There’s a widespread belief among adherents of the homeopathic movement that eating locally produced honey helps with allergies. Because the honey has trace elements of pollen compounds, that helps the body grow accustomed to the chemical makeup of nearby pollen without triggering an allergic reaction. That’s also why honey from bees in orange groves tastes different than honey from wildflower fields or downtown Tampa. Unfortunately for people who suffer amid clouds of oak pollen, bees tend not to favor oak trees.

Another myth: Puffing smoke around a hive as beekeepers do doesn’t stun bees. Rather, the scent tricks bees into thinking a forest fire is near so they better hunker down to “wait for the signal to bug out,” Maney said.
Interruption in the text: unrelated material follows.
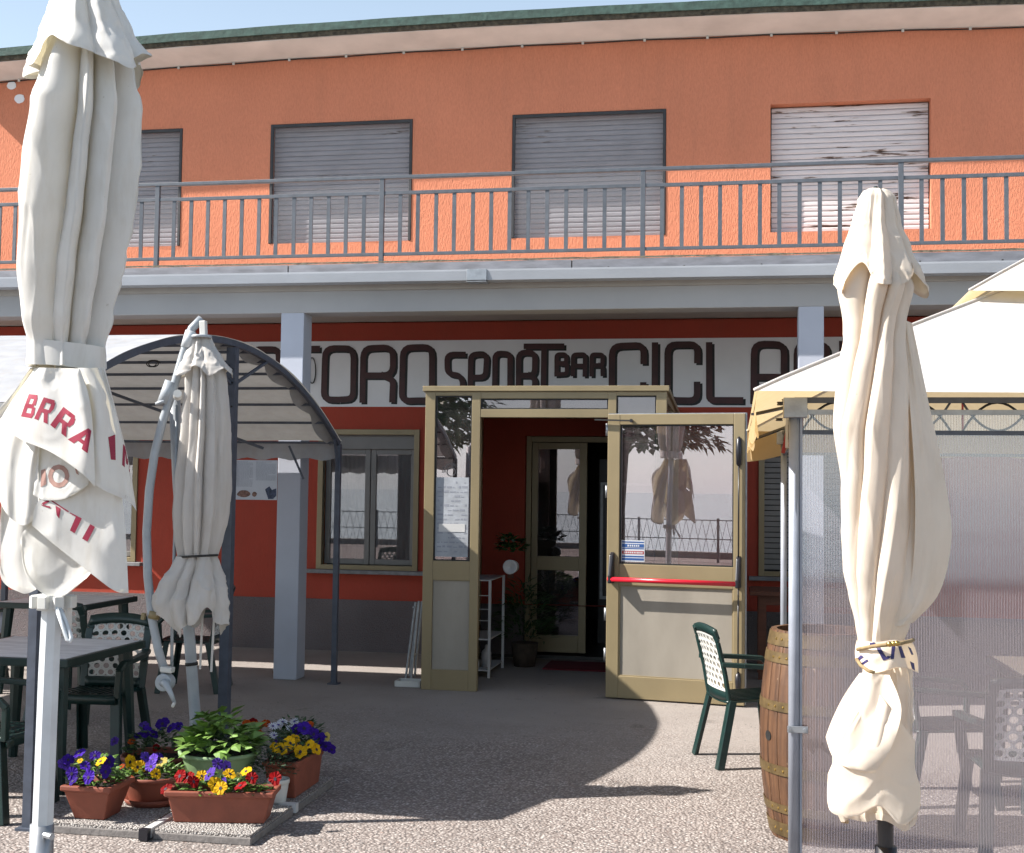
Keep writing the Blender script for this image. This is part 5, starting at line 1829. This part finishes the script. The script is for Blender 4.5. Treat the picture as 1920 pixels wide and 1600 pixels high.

That’s the time to harvest the honeycombs, which Maney pulls out, using a hot knife to delicately slice a layer of wax that holds the honey in the comb. With a makeshift centrifuge, he spins the honey out for filtering and bottling. Even the various rows in the honeycomb will have different flavors as the bees are collecting nectar from different flowers through the year.


To help out “newbees” to the local honey movement, there’s a Florida State Beekeepers Association, with a local chapter in Seffner that holds seminars and meetings every second Tuesday. A few local beekeepers have businesses transporting hives as far away as California and New England as a portable pollination service for farmers.

Meanwhile, the home beekeeping movement has grown so sophisticated that you can buy a pack of bees, a queen bee and hive starter kit for less than $100 online — and yes, the bees travel live through the U.S. mail. Recent changes in Florida law have opened the door to more “cottage” agricultural projects such as beekeeping.

Maney’s daughters are big helpers in the project, which involves preparing the jars, labeling the lids and counting the money. Increasing production would mean adding more hives, Maney said, something he has considered. Given that the Duckweed market sold out of his honey last week, that may influence his decision to keep up with demand.